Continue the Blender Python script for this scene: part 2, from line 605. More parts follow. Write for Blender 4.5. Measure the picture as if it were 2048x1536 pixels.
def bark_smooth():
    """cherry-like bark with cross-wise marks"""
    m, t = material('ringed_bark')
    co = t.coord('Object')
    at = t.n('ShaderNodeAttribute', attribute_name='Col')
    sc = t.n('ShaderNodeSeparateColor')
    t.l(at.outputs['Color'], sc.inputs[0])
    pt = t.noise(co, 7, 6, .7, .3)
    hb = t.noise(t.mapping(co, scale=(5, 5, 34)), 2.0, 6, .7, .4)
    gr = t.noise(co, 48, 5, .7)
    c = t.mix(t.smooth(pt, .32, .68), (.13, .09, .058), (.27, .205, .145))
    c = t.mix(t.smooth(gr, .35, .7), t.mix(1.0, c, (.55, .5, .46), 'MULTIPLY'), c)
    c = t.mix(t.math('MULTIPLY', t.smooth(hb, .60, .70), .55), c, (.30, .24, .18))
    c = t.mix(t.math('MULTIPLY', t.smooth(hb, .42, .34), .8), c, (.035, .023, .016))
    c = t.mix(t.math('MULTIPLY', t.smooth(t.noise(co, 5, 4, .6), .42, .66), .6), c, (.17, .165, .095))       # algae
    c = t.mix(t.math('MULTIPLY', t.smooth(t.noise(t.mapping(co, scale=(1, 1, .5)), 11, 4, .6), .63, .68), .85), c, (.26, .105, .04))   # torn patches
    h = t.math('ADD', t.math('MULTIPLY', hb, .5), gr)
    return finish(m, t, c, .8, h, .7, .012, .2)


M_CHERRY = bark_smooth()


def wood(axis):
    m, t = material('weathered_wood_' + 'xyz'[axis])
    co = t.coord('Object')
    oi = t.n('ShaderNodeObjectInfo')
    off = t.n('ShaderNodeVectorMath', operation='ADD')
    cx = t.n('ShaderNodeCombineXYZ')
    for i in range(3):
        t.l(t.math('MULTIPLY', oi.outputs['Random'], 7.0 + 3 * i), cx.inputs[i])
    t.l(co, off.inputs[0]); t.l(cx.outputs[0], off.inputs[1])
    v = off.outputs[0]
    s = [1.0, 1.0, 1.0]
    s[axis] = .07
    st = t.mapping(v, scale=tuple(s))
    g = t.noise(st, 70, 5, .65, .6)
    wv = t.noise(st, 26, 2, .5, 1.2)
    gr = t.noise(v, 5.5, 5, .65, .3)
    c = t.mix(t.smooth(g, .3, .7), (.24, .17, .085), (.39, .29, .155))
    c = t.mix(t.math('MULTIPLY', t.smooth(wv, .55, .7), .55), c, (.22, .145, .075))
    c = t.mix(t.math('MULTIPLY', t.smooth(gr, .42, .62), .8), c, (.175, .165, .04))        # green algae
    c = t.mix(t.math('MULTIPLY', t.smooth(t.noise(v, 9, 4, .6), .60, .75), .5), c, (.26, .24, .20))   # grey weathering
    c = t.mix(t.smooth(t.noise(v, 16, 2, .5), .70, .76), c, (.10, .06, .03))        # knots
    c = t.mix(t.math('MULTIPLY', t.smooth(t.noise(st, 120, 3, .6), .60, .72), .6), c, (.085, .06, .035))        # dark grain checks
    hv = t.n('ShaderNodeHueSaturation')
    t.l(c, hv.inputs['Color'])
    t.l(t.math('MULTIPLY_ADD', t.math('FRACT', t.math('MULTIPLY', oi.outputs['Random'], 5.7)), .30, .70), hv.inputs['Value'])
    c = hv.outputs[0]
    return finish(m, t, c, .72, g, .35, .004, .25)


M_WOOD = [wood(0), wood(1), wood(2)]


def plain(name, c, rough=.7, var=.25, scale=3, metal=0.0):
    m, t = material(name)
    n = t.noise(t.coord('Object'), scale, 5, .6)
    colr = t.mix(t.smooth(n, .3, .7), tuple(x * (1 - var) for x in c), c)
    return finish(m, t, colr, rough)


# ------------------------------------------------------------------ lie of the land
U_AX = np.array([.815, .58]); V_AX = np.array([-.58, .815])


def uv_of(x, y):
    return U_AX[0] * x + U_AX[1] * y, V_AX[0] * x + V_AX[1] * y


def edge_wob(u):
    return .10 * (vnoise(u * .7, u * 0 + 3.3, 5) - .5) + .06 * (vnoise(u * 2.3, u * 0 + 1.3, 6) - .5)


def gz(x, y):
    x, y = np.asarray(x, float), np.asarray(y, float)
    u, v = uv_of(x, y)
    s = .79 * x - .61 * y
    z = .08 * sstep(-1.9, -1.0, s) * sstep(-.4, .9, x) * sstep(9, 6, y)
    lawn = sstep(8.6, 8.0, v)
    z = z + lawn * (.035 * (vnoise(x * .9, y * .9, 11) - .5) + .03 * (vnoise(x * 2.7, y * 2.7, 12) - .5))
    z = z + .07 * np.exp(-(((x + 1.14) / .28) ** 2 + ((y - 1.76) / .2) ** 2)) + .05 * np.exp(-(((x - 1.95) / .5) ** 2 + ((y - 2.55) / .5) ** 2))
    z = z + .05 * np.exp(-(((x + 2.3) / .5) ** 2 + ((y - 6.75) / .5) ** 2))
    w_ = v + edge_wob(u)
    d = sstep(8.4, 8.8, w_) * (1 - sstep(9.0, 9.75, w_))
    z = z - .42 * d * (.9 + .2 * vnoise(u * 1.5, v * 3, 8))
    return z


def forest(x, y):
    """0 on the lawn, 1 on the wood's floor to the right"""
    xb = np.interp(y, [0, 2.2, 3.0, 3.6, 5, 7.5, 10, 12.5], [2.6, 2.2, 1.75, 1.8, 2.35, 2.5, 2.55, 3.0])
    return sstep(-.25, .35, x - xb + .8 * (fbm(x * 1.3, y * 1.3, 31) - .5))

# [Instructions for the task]
Retype the material above, line by line, exactly.

# [Answer for the task]
Continue the Blender Python script for this scene: part 2, from line 605. More parts follow. Write for Blender 4.5. Measure the picture as if it were 2048x1536 pixels.
def bark_smooth():
    """cherry-like bark with cross-wise marks"""
    m, t = material('ringed_bark')
    co = t.coord('Object')
    at = t.n('ShaderNodeAttribute', attribute_name='Col')
    sc = t.n('ShaderNodeSeparateColor')
    t.l(at.outputs['Color'], sc.inputs[0])
    pt = t.noise(co, 7, 6, .7, .3)
    hb = t.noise(t.mapping(co, scale=(5, 5, 34)), 2.0, 6, .7, .4)
    gr = t.noise(co, 48, 5, .7)
    c = t.mix(t.smooth(pt, .32, .68), (.13, .09, .058), (.27, .205, .145))
    c = t.mix(t.smooth(gr, .35, .7), t.mix(1.0, c, (.55, .5, .46), 'MULTIPLY'), c)
    c = t.mix(t.math('MULTIPLY', t.smooth(hb, .60, .70), .55), c, (.30, .24, .18))
    c = t.mix(t.math('MULTIPLY', t.smooth(hb, .42, .34), .8), c, (.035, .023, .016))
    c = t.mix(t.math('MULTIPLY', t.smooth(t.noise(co, 5, 4, .6), .42, .66), .6), c, (.17, .165, .095))       # algae
    c = t.mix(t.math('MULTIPLY', t.smooth(t.noise(t.mapping(co, scale=(1, 1, .5)), 11, 4, .6), .63, .68), .85), c, (.26, .105, .04))   # torn patches
    h = t.math('ADD', t.math('MULTIPLY', hb, .5), gr)
    return finish(m, t, c, .8, h, .7, .012, .2)


M_CHERRY = bark_smooth()


def wood(axis):
    m, t = material('weathered_wood_' + 'xyz'[axis])
    co = t.coord('Object')
    oi = t.n('ShaderNodeObjectInfo')
    off = t.n('ShaderNodeVectorMath', operation='ADD')
    cx = t.n('ShaderNodeCombineXYZ')
    for i in range(3):
        t.l(t.math('MULTIPLY', oi.outputs['Random'], 7.0 + 3 * i), cx.inputs[i])
    t.l(co, off.inputs[0]); t.l(cx.outputs[0], off.inputs[1])
    v = off.outputs[0]
    s = [1.0, 1.0, 1.0]
    s[axis] = .07
    st = t.mapping(v, scale=tuple(s))
    g = t.noise(st, 70, 5, .65, .6)
    wv = t.noise(st, 26, 2, .5, 1.2)
    gr = t.noise(v, 5.5, 5, .65, .3)
    c = t.mix(t.smooth(g, .3, .7), (.24, .17, .085), (.39, .29, .155))
    c = t.mix(t.math('MULTIPLY', t.smooth(wv, .55, .7), .55), c, (.22, .145, .075))
    c = t.mix(t.math('MULTIPLY', t.smooth(gr, .42, .62), .8), c, (.175, .165, .04))        # green algae
    c = t.mix(t.math('MULTIPLY', t.smooth(t.noise(v, 9, 4, .6), .60, .75), .5), c, (.26, .24, .20))   # grey weathering
    c = t.mix(t.smooth(t.noise(v, 16, 2, .5), .70, .76), c, (.10, .06, .03))        # knots
    c = t.mix(t.math('MULTIPLY', t.smooth(t.noise(st, 120, 3, .6), .60, .72), .6), c, (.085, .06, .035))        # dark grain checks
    hv = t.n('ShaderNodeHueSaturation')
    t.l(c, hv.inputs['Color'])
    t.l(t.math('MULTIPLY_ADD', t.math('FRACT', t.math('MULTIPLY', oi.outputs['Random'], 5.7)), .30, .70), hv.inputs['Value'])
    c = hv.outputs[0]
    return finish(m, t, c, .72, g, .35, .004, .25)


M_WOOD = [wood(0), wood(1), wood(2)]


def plain(name, c, rough=.7, var=.25, scale=3, metal=0.0):
    m, t = material(name)
    n = t.noise(t.coord('Object'), scale, 5, .6)
    colr = t.mix(t.smooth(n, .3, .7), tuple(x * (1 - var) for x in c), c)
    return finish(m, t, colr, rough)


# ------------------------------------------------------------------ lie of the land
U_AX = np.array([.815, .58]); V_AX = np.array([-.58, .815])


def uv_of(x, y):
    return U_AX[0] * x + U_AX[1] * y, V_AX[0] * x + V_AX[1] * y


def edge_wob(u):
    return .10 * (vnoise(u * .7, u * 0 + 3.3, 5) - .5) + .06 * (vnoise(u * 2.3, u * 0 + 1.3, 6) - .5)


def gz(x, y):
    x, y = np.asarray(x, float), np.asarray(y, float)
    u, v = uv_of(x, y)
    s = .79 * x - .61 * y
    z = .08 * sstep(-1.9, -1.0, s) * sstep(-.4, .9, x) * sstep(9, 6, y)
    lawn = sstep(8.6, 8.0, v)
    z = z + lawn * (.035 * (vnoise(x * .9, y * .9, 11) - .5) + .03 * (vnoise(x * 2.7, y * 2.7, 12) - .5))
    z = z + .07 * np.exp(-(((x + 1.14) / .28) ** 2 + ((y - 1.76) / .2) ** 2)) + .05 * np.exp(-(((x - 1.95) / .5) ** 2 + ((y - 2.55) / .5) ** 2))
    z = z + .05 * np.exp(-(((x + 2.3) / .5) ** 2 + ((y - 6.75) / .5) ** 2))
    w_ = v + edge_wob(u)
    d = sstep(8.4, 8.8, w_) * (1 - sstep(9.0, 9.75, w_))
    z = z - .42 * d * (.9 + .2 * vnoise(u * 1.5, v * 3, 8))
    return z


def forest(x, y):
    """0 on the lawn, 1 on the wood's floor to the right"""
    xb = np.interp(y, [0, 2.2, 3.0, 3.6, 5, 7.5, 10, 12.5], [2.6, 2.2, 1.75, 1.8, 2.35, 2.5, 2.55, 3.0])
    return sstep(-.25, .35, x - xb + .8 * (fbm(x * 1.3, y * 1.3, 31) - .5))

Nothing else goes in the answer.